If $V:[0,1] \rightarrow \mathbb{R}$ is a convex and nondecreasing function, then for all $(p,q,r,t,\lambda,\mu) \in [0,1]^{6}$ such that
$p \geq q \geq r \geq t$
$\lambda p + (1-\lambda) t=\mu q + (1-\mu) r$
we have \begin{equation*} \lambda V(p) + (1-\lambda) V(t) \geq \mu V(q) + (1-\mu) V(r) \end{equation*}
I am trying to generalize this observation to the multidimensional case. Consider $n \geq 2$ and the simplex \begin{equation} \Delta=\{(p_1,\cdots,p_n) \in \mathbb{R}^{n} \mid \forall i, p_i > 0 \text{ and } \sum_{i=1}^{n}{p_i}=1\} \end{equation}
Suppose that $\Delta$ is endowed with a (partial) order $\succeq$ such that
\begin{equation*} p \succeq q \Rightarrow p \succeq \alpha p + (1-\alpha) q \succeq q \end{equation*} for all $\alpha \in [0,1]$. Consider a continuous function $V:\Delta \rightarrow \mathbb{R}$ that is convex and nondecreasing with respect to $\succeq$, i.e. $V(p) \geq V(q)$ whenever $p \succeq q$.
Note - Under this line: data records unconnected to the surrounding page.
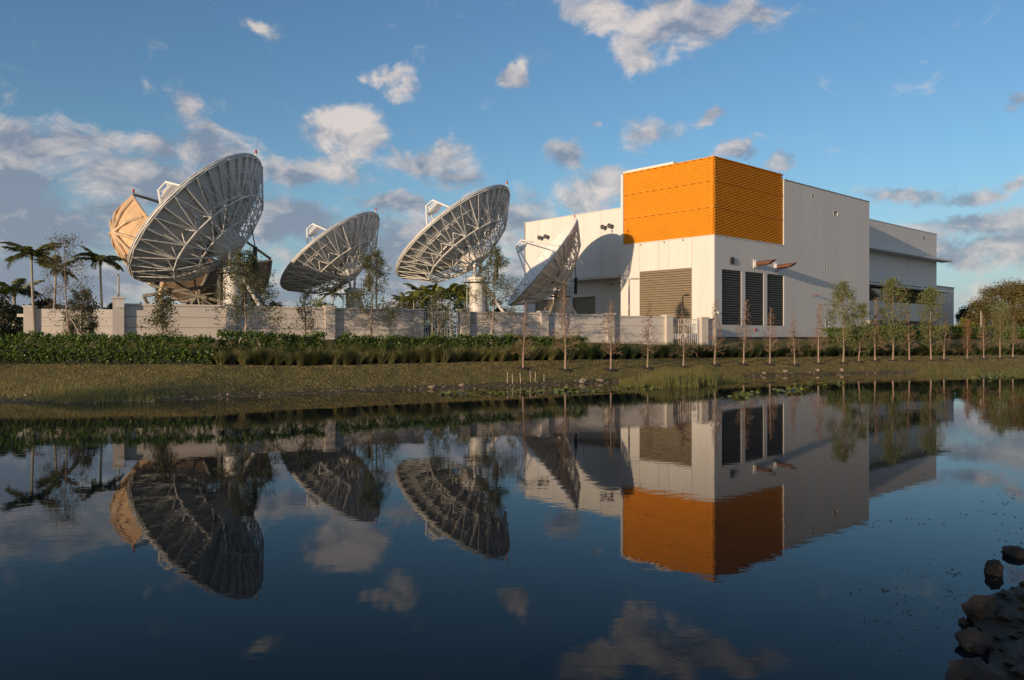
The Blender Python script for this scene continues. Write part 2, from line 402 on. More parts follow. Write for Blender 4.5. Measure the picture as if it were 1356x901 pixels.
rock(1301, 820, 54, 40, 3.7, 'large rounded dark rough rock at the water edge', group=GR)
rock(1291, 858, 54, 28, 4.9, 'smooth pale brown rock lying between the two darker rocks', group=GR)
rock(1292, 905, 84, 36, 6.2, 'dark mossy rock at the bottom right corner of the water', group=GR)
rock(1276, 826, 14, 10, 7.5, 'small round pebble like rock beside the large rounded dark rock', group=GR)
rng = random.Random(5); mb = MB()
for k in range(420):     # rubble on the near bank
    Y = rng.uniform(5.5, 11.5); e = interp(Y, [(4,3.6),(6.5,4.35),(7.5,4.75),(8.5,5.2),(9.2,5.75),(10,6.7),(11,8.6)]); X = e-.15+rng.random()**1.3*3.4
    s = rng.uniform(.02, .10)*(1.6 if rng.random() < .12 else 1); c = Vector((X, Y, nb(X, Y)+s*.25)); b = len(mb.v)
    for d in ((1,0,0),(-1,0,0),(0,1,0),(0,-1,0),(0,0,1),(0,0,-1),(.6,.6,.5),(-.6,-.6,.5)):
        q = c+Vector(d)*s*rng.uniform(.7, 1.3); q.z = c.z+(q.z-c.z)*.6; mb.v.append(tuple(q))
    mb.f += [tuple(b+i for i in t) for t in ((0,6,4),(6,2,4),(2,1,4),(1,7,4),(7,3,4),(3,0,4),(0,2,6),(1,3,7),(0,3,5),(3,1,5),(1,2,5),(2,0,5))]
tag(mb.build('rubble', 'rock', kind='stuff'), 'dark broken stones and rubble covering the near bank', 'rubble')
mb = MB()
for k in range(900):    # scum and weed floating at the lower right
    cl = rng.choice([(1200,795,70,45),(1250,760,60,20),(1320,665,40,30),(1340,700,30,50),(1220,690,80,14),(1180,850,60,16),(1290,790,60,16),(1338,775,30,24),(1270,850,30,30),(1230,815,60,10),(1190,830,50,8),(1165,780,40,8)])
    px, py = rng.gauss(cl[0], cl[2]*.5), rng.gauss(cl[1], cl[3]*.45)
    if noise.noise(Vector((px*.06, py*.14, 0))) < .12 or py > 899 or py < 600: continue
    p = W(px, 3*F/(py-HZ)); s = rng.uniform(.004, .015)*p.y/9
    a = rng.random()*pi; d1 = Vector((cos(a), sin(a), 0))*s*rng.uniform(1,2.6); d2 = Vector((-sin(a), cos(a), 0))*s*.7; z = Vector((0,0,.006+rng.random()*.01))
    p.z = 0; mb.quad(p-d1+z, p-d2+z*.3, p+d1+z, p+d2+z*.3)
tag(mb.build('floating_weed', 'weed', kind='stuff'), 'thin brown flecks of weed floating off the near bank', 'weed')

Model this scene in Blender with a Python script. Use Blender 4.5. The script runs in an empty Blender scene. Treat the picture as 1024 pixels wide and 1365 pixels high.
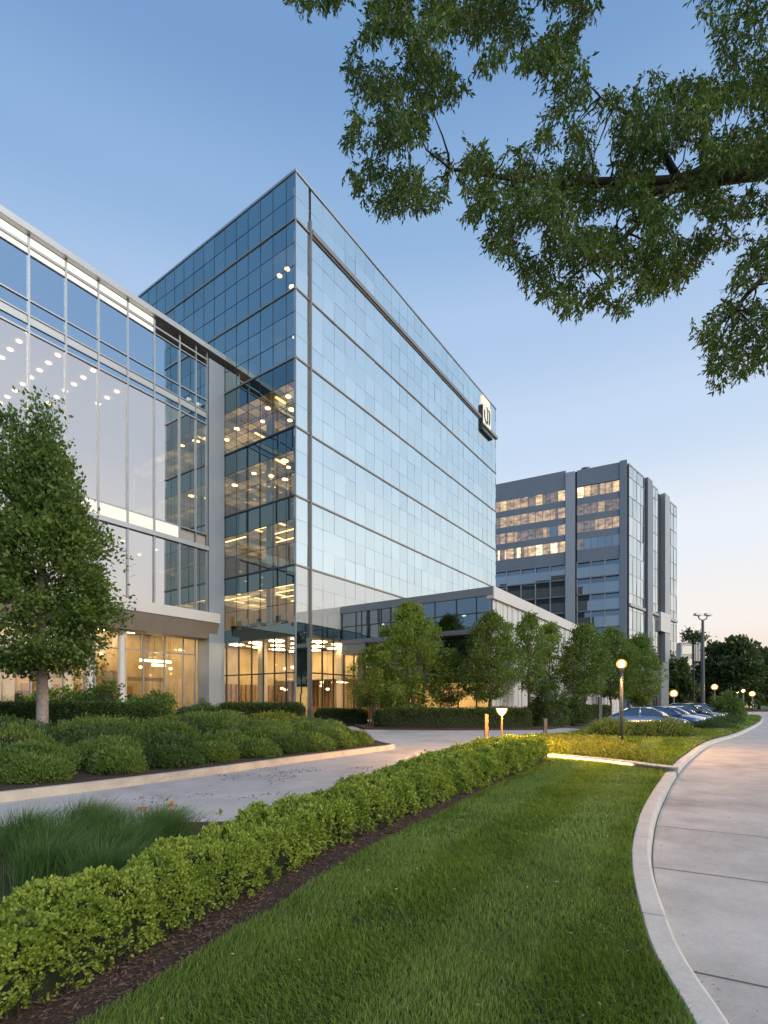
import bpy, bmesh, math, random
import numpy as np
from mathutils import Vector, noise
V = Vector
random.seed(11)
rng = np.random.default_rng(11)
sc = bpy.context.scene
COL = sc.collection
R = math.radians
EYE = 1.6
F = 690.0

def g(px, py, z=0.0):
    """a point of the horizontal plane z, surveyed from the photograph"""
    Y = (EYE - z) * F / (py - 937.0)
    return ((px - 512.0) / F * Y, Y)

# ------------------------------------------------------------------ objects
def link(o, parent=None):
    COL.objects.link(o)
    if parent is not None:
        o.parent = parent
    return o

def root_loc(o):
    while o.parent is not None:
        o = o.parent
    return V(o.location)

def tag(o, label=None, cat=None, group=None, kind=None):
    if label: o['label'] = label
    if cat: o['category'] = cat
    if group: o['group'] = group
    if kind: o['kind'] = kind
    return o

def thing(name, loc, label, cat, group=None):
    o = bpy.data.objects.new(name, None)
    o.location = loc
    o.empty_display_size = .3
    link(o)
    return tag(o, label, cat, group)

def copy_tree(o, parent=None):
    c = o.copy(); COL.objects.link(c)
    if parent is not None:
        c.parent = parent
    for ch in [x for x in bpy.data.objects if x.parent == o]:
        copy_tree(ch, c)
    return c

class MB:
    def __init__(self):
        self.v = []; self.f = []; self.mi = []
    def face(self, pts, m=0):
        n = len(self.v)
        self.v.extend([tuple(p) for p in pts])
        self.f.append(tuple(range(n, n + len(pts)))); self.mi.append(m)
    def hexa(self, p, m=0):
        """p: 8 corners, bottom loop then top loop"""
        n = len(self.v)
        self.v.extend([tuple(q) for q in p])
        for q in ((0, 3, 2, 1), (4, 5, 6, 7), (0, 1, 5, 4), (1, 2, 6, 5), (2, 3, 7, 6), (3, 0, 4, 7)):
            self.f.append(tuple(n + k for k in q)); self.mi.append(m)
    def box(self, x0, x1, y0, y1, z0, z1, m=0):
        self.hexa([(x0, y0, z0), (x1, y0, z0), (x1, y1, z0), (x0, y1, z0), (x0, y0, z1), (x1, y0, z1), (x1, y1, z1), (x0, y1, z1)], m)
    def fbox(self, fr, u0, u1, z0, z1, o0, o1, m=0):
        self.hexa([fr(u0, z0, o1), fr(u1, z0, o1), fr(u1, z0, o0), fr(u0, z0, o0),
                   fr(u0, z1, o1), fr(u1, z1, o1), fr(u1, z1, o0), fr(u0, z1, o0)], m)
    def tube(self, pts, rad, n=8, m=0, cap=True):
        pts = [V(p) for p in pts]
        if not hasattr(rad, '__len__'): rad = [rad] * len(pts)
        base = len(self.v); up = V((0, 0, 1))
        prev = None
        for i, p in enumerate(pts):
            d = (pts[min(i + 1, len(pts) - 1)] - pts[max(i - 1, 0)]).normalized()
            a = prev if prev is not None else (V((1, 0, 0)) if abs(d.z) > .9 else up)
            s = d.cross(a)
            if s.length < 1e-5: s = d.cross(V((0, 1, 0)))
            s.normalize(); t = s.cross(d).normalized(); prev = t
            for k in range(n):
                an = 2 * math.pi * k / n
                self.v.append(tuple(p + (s * math.cos(an) + t * math.sin(an)) * rad[i]))
        for i in range(len(pts) - 1):
            for k in range(n):
                a = base + i * n + k; b = base + i * n + (k + 1) % n
                self.f.append((a, b, b + n, a + n)); self.mi.append(m)
        if cap:
            self.f.append(tuple(base + k for k in range(n - 1, -1, -1))); self.mi.append(m)
            e = base + (len(pts) - 1) * n
            self.f.append(tuple(e + k for k in range(n))); self.mi.append(m)
    def lathe(self, c, prof, n=20, m=0):
        base = len(self.v)
        for r, z in prof:
            for k in range(n):
                a = 2 * math.pi * k / n
                self.v.append((c[0] + r * math.cos(a), c[1] + r * math.sin(a), c[2] + z))
        for i in range(len(prof) - 1):
            for k in range(n):
                a = base + i * n + k; b = base + i * n + (k + 1) % n
                self.f.append((a, b, b + n, a + n)); self.mi.append(m)
        self.f.append(tuple(base + k for k in range(n - 1, -1, -1))); self.mi.append(m)
        e = base + (len(prof) - 1) * n
        self.f.append(tuple(e + k for k in range(n))); self.mi.append(m)
    def build(self, name, mats, parent=None, loc=None, smooth=False):
        off = root_loc(parent) if parent is not None else V(loc or (0, 0, 0))
        me = bpy.data.meshes.new(name)
        me.from_pydata([(a - off.x, b - off.y, c - off.z) for a, b, c in self.v], [], self.f)
        if not isinstance(mats, (list, tuple)): mats = [mats]
        for m in mats: me.materials.append(m)
        me.polygons.foreach_set('material_index', self.mi)
        if smooth: me.polygons.foreach_set('use_smooth', [True] * len(self.f))
        me.update()
        o = bpy.data.objects.new(name, me)
        if parent is None: o.location = off
        return link(o, parent)

def np_mesh(name, verts, quads, mat, parent=None, loc=None, smooth=False):
    off = root_loc(parent) if parent is not None else V(loc or (0, 0, 0))
    verts = np.asarray(verts, dtype=np.float64) - np.array(off)
    me = bpy.data.meshes.new(name)
    nv, nf = len(verts), len(quads)
    me.vertices.add(nv); me.vertices.foreach_set('co', verts.astype(np.float32).ravel())
    me.loops.add(nf * 4); me.loops.foreach_set('vertex_index', np.asarray(quads, dtype=np.int32).ravel())
    me.polygons.add(nf); me.polygons.foreach_set('loop_start', np.arange(0, nf * 4, 4, dtype=np.int32))
    if smooth: me.polygons.foreach_set('use_smooth', np.ones(nf, dtype=bool))
    me.materials.append(mat)
    me.update(calc_edges=True); me.validate()
    o = bpy.data.objects.new(name, me)
    if parent is None: o.location = off
    return link(o, parent)

def unit(a):
    return a / np.maximum(np.linalg.norm(a, axis=1, keepdims=True), 1e-9)

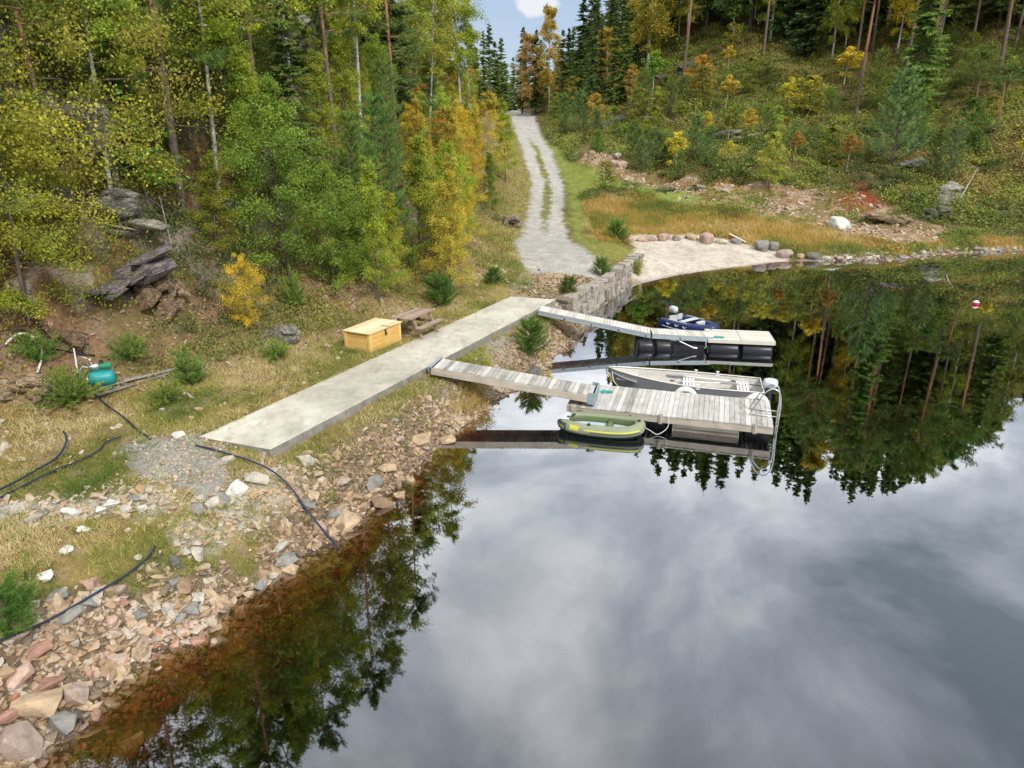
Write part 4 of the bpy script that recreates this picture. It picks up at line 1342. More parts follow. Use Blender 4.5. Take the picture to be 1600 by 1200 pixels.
    ('pine_flat', 1526, 168, 82, 'pine', 'pine_tree', 'flat topped pine with orange trunk at the right edge', 'pine tree', 1.3),
    ('pine_b', 1553, 212, 95, 'spruce2', 'pine_tree', 'dark pine with grey trunk just right of the flat topped pine', 'pine tree', 1.2),
    ('pine_a', 1413, 126, ('h', 19), 'pine', 'pine_tree', 'straight bare pine trunk standing over the soft green young pines', 'pine tree', .8),
    ('pine_b', 1448, 128, ('h', 20), 'pine', 'pine_tree', 'leaning orange barked pine right of the straight bare trunk', 'pine tree', .8),
    ('pine_a', 1362, 84, ('h', 20), 'pine', 'pine_tree', 'grey trunked pine high on the slope left of the two bare pines', 'pine tree', .8),
    ('pine_a', 1337, 97, ('h', 18), 'pine', 'pine_tree', 'slim pine right of the small yellow birch on the tree line', 'pine tree', .8),
    ('birch_far', 1300, 92, ('h', 15), 'yg', 'birch', 'white stemmed birch on the tree line above the small yellow birch', 'birch', .7),
    ('birch_far', 1402, 80, ('h', 15), 'yellow', 'birch', 'yellow birch leaning right between pine trunks', 'birch', .7),
    ('birch_far', 1320, 75, ('h', 14), 'yg', 'birch', 'second white stemmed birch deeper in the trees above the small yellow birch', 'birch', .7),
    ('pine_b', 1515, 92, ('h', 18), 'pine', 'pine_tree', 'dark trunked pine up the slope left of the flat topped pine', 'pine tree', .8),
    ('pine_a', 1583, 82, ('h', 19), 'pine', 'pine_tree', 'pine with bright orange bark in the top right corner', 'pine tree', .8),
    ('pine_a', 1193, 85, ('h', 19), 'pine', 'pine_tree', 'lone pine trunk on the tree line right of the small golden birches', 'pine tree', .8),
    ('leafy_far2', 1145, 70, ('h', 7), 'bright', 'small_birch', 'fresh green tree on the tree line near the lone pine trunk', 'small birch', 1.2),
    ('spruce_a', 1262, 88, ('h', 19), 'spruce', 'spruce', 'dark spruce with visible trunk above the wide golden bush', 'spruce', 1.0),
]


def place_spec():
    hits = cast([(s[1], s[2]) for s in SPEC])
    for s, p in zip(SPEC, hits):
        key, px, py, top, c, name, label, cat, sx = s
        if py < 185 and 740 < px < 945 and key[0] == 's': sx *= 1.35
        h0 = PROTO[key][2]
        if isinstance(top, tuple): hh = top[1]
        else:
            _, _, zt = gy(px, top, p[1]); hh = max(zt - p[2], .3)
        if px > 1000 and py < 240 and isinstance(top, tuple): hh = min(hh, max(top_cap(p[0], p[1]) - p[2], 7))
        lean = (0, 0)
        if 'leaning' in label: lean = (0, math.radians(4))
        if key == 'pine_near': lean = (0, 0)
        g = None
        plant(key, p[0], p[1], p[2] - .05, hh / h0, random.uniform(0, 6.28), CG[c], name, label, cat, g, lean, sx)


place_spec()
MARKS = [('the tall left pine', 283, 312), ('the full green aspen', 455, 440), ('the young double pine', 600, 400), ('the many stemmed orange birch', 708, 330),
         ('the leaning birch', 722, 225), ('the golden roadside birch', 760, 300), ('the top left cliff', 405, 45), ('the dark skyline rock', 555, 105),
         ('the road crest', 816, 183), ('the crest birch', 858, 172), ('the mossy rock', 1060, 118), ('the wide golden bush', 1262, 182),
         ('the oval lime tree', 1201, 297), ('the soft green pine', 1393, 262), ('the flat topped pine', 1526, 168), ('the small yellow birch', 1318, 132),
         ('the hillside orange birch', 1093, 150), ('the lone pine trunk', 1193, 85), ('the straight pine', 1413, 126), ('the bluish green spruce', 985, 118),
         ('the corner pine', 1583, 82), ('the far left rocks', 62, 262), ('the road foot tree', 700, 405), ('the tree above the box', 520, 455)]
MPOS = cast([(a, b) for _, a, b in MARKS])
CWORD = dict(ypine='fresh green', yg='yellow green', lime='lime green', green='green', olive='olive', gold='golden', orange='orange', yellow='yellow', spruce='near black', spruce2='dark green', pine='mid green', bluepine='bluish green', juniper='dull green', brown='brownish')
KIND = {'leafy': ('broadleaf_tree', 'tree'), 'hazel': ('broadleaf_tree', 'tree'), 'birch': ('birch', 'birch'), 'sapling': ('birch_sapling', 'sapling'), 'spruce': ('spruce', 'spruce'), 'pine': ('pine_tree', 'pine tree'), 'ypine': ('young_pine', 'young pine')}
USED = {}


def where(x, y, marks, pos, far=6.0):
    best = None
    for (ph, *_), p in zip(marks, pos):
        d = math.hypot(p[0] - x, (p[1] - y) * .8)
        if best is None or d < best[0]: best = (d, ph, p)
    d, ph, p = best
    ax = (x / y - p[0] / p[1]) * p[1]; dy = y - p[1]
    if abs(ax) > abs(dy) * .7: w = 'to the right of' if ax > 0 else 'to the left of'
    else: w = 'behind' if dy > 0 else 'in front of'
    if abs(ax) > .5 * abs(dy) and abs(dy) > .4 * abs(ax): w = ('behind and right of' if ax > 0 else 'behind and left of') if dy > 0 else ('in front and right of' if ax > 0 else 'in front and left of')
    q = 'just' if d < far * .4 else ('' if d < far * .8 else ('farther' if d < far * 1.6 else 'well'))
    return (q + ' ' + w + ' ' + ph).strip()


# stands of look-alike trees that nothing in the photograph tells apart
hits_x = lambda x, y: h1(x, y)


def stand(n, xr, yr, cond, keys, colours, name, label, cat, group, hr, mind=2.0, sx=1.0, seed=0):
    r = random.Random(seed); done = 0; tries = 0
    while done < n and tries < n * 60:
        tries += 1
        x, y = r.uniform(*xr), r.uniform(*yr)
        if not cond(x, y) or abs(x) / y > .84: continue
        if any((x - a) ** 2 + (y - b) ** 2 < mind ** 2 for a, b in PLACED): continue
        z = h1(x, y)
        if z < .3: continue
        key = r.choice(keys); hh = r.uniform(*hr)
        if x > 11 and hh > 7:
            hh = min(hh * 1.25, (top_cap(x, y) - z) * r.uniform(.82, 1.0))
            if hh < 6: continue
        cl = colours
        if group.startswith('thicket') and x / y > -.15: cl = ['gold', 'yellow', 'yg', 'gold', 'yellow', 'yg', 'lime']
        cw = r.choice(cl); nm, ct = KIND[key.split('_')[0]]
        if key.startswith(('spruce', 'pine', 'ypine')) and cw in ('yg', 'lime', 'green', 'olive', 'gold', 'orange', 'yellow'): cw = 'spruce2' if key.startswith('spruce') else 'pine'
        if key.startswith(('leafy', 'birch')) and cw in ('spruce', 'spruce2', 'pine', 'juniper', 'bluepine'): cw = 'olive'
        size = 'small' if hh < 4 else ('tall' if hh > 12 else 'middling')
        lb = '%s %s %s %s' % (size, CWORD[cw], 'broadleaf tree' if nm == 'broadleaf_tree' else ct, where(x, y, MARKS, MPOS))
        plant(key, x, y, z - .05, hh / PROTO[key][2], r.uniform(0, 6.28), CG[cw], nm, lb, ct, group, (0, 0), sx * r.uniform(.9, 1.15))
        done += 1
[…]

Finally, consider four vectors $p,q,r,t$ and two scalars $\lambda \in [0,1], \mu \in [0,1]$ such that:
- $p \succeq q \succeq r \succeq t$
- $\lambda p + (1-\lambda) t = \mu q + (1-\mu)r$
I am trying to prove that these conditions are sufficient to guarantee that \begin{equation*} \lambda V(p) + (1-\lambda) V(t) \geq \mu V(q) + (1-\mu) V(r) \end{equation*}
It is easy when $q=\alpha p + (1-\alpha) t$ and $r=\beta p + (1-\beta) t$ for some $(\alpha,\beta) \in [0,1]^2$ since this case essentially boils down to the unidimensional problem. But I haven't made any progress otherwise.
Any hint, help or reference would be greatly appreciated. Thank you!